Imagine you start buying stocks as soon as your child is born. If you set aside a bit of cash every month and made sure to buy something each Christmas, you could feasibly invest $500 per year. At just an annual return of 6%, that investment account could be worth $15,453 after 18 years! It isn’t an incredible amount, but it’s certainly much more than what the average 18-year-old has to their name. Your child will also likely pick up some good habits when it comes to their financials.
In this article, I’ll discuss two stocks you should consider buying to kick-start your child’s portfolio.
This stock could be a major winner over the next decade
When looking for stocks to add to a child’s portfolio, you should consider whether the company has room to grow over a long period. It’s currently estimated that the e-commerce industry could grow at a CAGR of 14.7% from 2020 to 2027. Within that industry, there are a few very clear winners. Shopify (TSX:SHOP)(NYSE:SHOP) is the first stock you should consider buying for your child’s portfolio.
Before you think, “I don’t have $1,800 to spend on a Christmas gift,” don’t worry. That’s where fractional shares come in handy. With that out of the way, let’s see why Shopify is a good pick for your child. First, it’s a leading player in the massive e-commerce space. In Q2 2021, Shopify surpassed Amazon in terms of customer traffic for the first time. This indicates that it’s becoming a more popular destination for online shoppers.
Shopify also has a history of strong outperformance. Since its IPO, Shopify stock has grown at a CAGR of nearly 83%. This greatly outpaces the market. This growth in its stock is supported by strong business fundamentals. Since Q3 2016, Shopify’s monthly recurring revenue has grown at a CAGR of 43%. It’s also been shown that founder-led companies tend to perform better than peers led by non-founders.
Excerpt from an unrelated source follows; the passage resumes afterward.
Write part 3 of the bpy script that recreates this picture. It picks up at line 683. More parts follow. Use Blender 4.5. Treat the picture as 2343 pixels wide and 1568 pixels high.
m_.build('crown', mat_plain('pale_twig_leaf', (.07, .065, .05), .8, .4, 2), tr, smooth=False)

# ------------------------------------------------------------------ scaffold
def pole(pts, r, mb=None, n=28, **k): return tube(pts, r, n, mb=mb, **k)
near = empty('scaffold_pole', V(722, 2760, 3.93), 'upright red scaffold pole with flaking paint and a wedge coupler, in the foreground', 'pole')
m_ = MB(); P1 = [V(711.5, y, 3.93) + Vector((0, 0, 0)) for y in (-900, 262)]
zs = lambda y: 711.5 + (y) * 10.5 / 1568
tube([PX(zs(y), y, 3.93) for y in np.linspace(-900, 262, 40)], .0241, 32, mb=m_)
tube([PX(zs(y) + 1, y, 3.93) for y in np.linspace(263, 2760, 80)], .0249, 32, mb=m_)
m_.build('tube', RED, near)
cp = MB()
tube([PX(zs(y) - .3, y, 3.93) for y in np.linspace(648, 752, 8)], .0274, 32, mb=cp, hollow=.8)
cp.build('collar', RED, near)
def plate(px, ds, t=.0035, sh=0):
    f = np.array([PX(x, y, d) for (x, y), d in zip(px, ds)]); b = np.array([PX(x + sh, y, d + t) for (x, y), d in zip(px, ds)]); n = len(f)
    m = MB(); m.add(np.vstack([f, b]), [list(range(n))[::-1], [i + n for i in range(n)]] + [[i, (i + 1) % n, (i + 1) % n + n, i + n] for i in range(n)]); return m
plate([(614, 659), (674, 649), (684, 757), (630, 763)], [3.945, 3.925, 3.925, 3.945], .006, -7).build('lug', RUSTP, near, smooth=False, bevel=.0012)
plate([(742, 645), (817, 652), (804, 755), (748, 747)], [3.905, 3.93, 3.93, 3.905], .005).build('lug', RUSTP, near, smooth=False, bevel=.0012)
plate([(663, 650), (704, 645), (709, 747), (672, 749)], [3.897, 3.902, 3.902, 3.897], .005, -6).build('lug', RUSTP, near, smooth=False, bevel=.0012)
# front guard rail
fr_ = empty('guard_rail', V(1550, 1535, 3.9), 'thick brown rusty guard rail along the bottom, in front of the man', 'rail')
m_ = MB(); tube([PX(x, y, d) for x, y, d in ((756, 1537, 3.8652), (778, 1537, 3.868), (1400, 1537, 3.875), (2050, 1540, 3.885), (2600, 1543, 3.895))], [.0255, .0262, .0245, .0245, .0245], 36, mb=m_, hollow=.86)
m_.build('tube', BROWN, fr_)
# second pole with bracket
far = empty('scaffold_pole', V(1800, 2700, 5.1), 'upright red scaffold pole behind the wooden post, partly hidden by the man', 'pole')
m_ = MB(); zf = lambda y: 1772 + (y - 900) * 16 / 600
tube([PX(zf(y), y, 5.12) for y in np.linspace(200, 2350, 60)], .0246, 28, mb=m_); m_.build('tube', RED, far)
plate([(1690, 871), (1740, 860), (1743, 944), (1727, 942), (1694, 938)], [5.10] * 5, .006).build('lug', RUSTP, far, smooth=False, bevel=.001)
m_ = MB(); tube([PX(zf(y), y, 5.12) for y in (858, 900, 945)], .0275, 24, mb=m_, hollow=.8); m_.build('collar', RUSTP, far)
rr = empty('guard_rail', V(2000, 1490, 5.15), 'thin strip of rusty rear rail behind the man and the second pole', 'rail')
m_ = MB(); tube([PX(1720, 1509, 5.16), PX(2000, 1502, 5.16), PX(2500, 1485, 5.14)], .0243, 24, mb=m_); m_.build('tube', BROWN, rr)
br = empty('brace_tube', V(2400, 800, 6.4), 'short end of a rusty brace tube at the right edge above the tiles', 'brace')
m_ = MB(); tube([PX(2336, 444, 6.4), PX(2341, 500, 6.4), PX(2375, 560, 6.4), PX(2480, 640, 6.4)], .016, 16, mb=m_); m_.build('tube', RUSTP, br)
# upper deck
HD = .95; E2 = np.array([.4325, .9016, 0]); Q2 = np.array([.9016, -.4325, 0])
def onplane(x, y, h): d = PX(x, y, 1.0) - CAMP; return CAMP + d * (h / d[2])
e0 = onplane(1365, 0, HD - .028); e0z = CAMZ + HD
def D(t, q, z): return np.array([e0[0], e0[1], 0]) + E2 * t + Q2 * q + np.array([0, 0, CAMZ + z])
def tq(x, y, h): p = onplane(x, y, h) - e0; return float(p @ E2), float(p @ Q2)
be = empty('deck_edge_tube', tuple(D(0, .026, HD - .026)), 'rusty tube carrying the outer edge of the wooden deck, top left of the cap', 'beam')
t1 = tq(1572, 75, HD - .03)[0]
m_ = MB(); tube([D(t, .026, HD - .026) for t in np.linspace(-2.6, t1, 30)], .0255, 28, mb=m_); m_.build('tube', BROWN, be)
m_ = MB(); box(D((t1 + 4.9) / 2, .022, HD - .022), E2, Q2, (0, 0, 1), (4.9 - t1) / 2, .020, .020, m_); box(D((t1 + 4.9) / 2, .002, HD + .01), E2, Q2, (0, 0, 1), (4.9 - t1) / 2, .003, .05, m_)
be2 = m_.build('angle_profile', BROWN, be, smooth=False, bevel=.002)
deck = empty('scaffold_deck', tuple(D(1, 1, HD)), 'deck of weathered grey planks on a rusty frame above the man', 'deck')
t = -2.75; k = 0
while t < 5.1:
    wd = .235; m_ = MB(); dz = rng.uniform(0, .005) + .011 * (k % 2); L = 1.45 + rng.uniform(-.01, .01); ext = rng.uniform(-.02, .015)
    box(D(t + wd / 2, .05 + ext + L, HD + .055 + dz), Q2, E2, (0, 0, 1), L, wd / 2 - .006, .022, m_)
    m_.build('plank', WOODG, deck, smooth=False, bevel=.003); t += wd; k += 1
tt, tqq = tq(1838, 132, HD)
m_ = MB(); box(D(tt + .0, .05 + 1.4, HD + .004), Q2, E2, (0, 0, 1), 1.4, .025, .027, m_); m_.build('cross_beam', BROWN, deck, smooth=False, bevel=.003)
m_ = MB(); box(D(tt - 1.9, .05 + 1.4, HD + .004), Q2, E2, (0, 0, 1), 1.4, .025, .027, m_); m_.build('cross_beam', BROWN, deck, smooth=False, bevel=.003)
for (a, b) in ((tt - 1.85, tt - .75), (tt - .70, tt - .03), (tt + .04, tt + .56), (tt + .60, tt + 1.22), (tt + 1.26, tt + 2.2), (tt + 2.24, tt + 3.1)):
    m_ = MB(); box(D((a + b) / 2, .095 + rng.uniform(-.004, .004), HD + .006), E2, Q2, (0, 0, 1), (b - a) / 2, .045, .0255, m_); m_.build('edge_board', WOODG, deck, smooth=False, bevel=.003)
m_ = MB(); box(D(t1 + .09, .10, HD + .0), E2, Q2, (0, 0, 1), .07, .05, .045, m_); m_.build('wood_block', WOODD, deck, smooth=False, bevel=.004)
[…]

As it stands, Shopify’s founder-CEO Tobi Lütke continues to lead the company with a large ownership stake.
Shopify is a top choice by many measures. I believe this would be a great stock to gift your child today.
Choose a top stock from this industry
The most influential sector in the Canadian stock market is the financial sector. By this, I mean it accounts for the largest proportion of the TSX 60. This is largely because the leaders within the banking industry have enjoyed the many benefits of a highly regulated industry. This includes keeping smaller competitors at bay, allowing the industry leaders to establish formidable moats. Within that group of elite banks, my top pick for a child’s portfolio is Bank of Nova Scotia (TSX:BNS)(NYSE:BNS).
Although the other banks would make good choices as well, I think the Bank of Nova Scotia’s growth potential is more suitable for a longer investment horizon. Bank of Nova Scotia is exposed to the Pacific Alliance, which provides it with an amazing growth opportunity. It’s estimated that a growing middle class will allow Chile, Columbia, Mexico, and Peru to grow at a faster rate than Canada and the U.S. over the coming years. This growth should allow Bank of Nova Scotia to see more growth than its North America-focused peers.
When taking Bank of Nova Scotia’s excellent dividend into consideration as well, it quickly becomes obvious why this would be a great pick. This stock provides the potential for capital appreciation and could also teach a child about the importance of compounding dividends over time.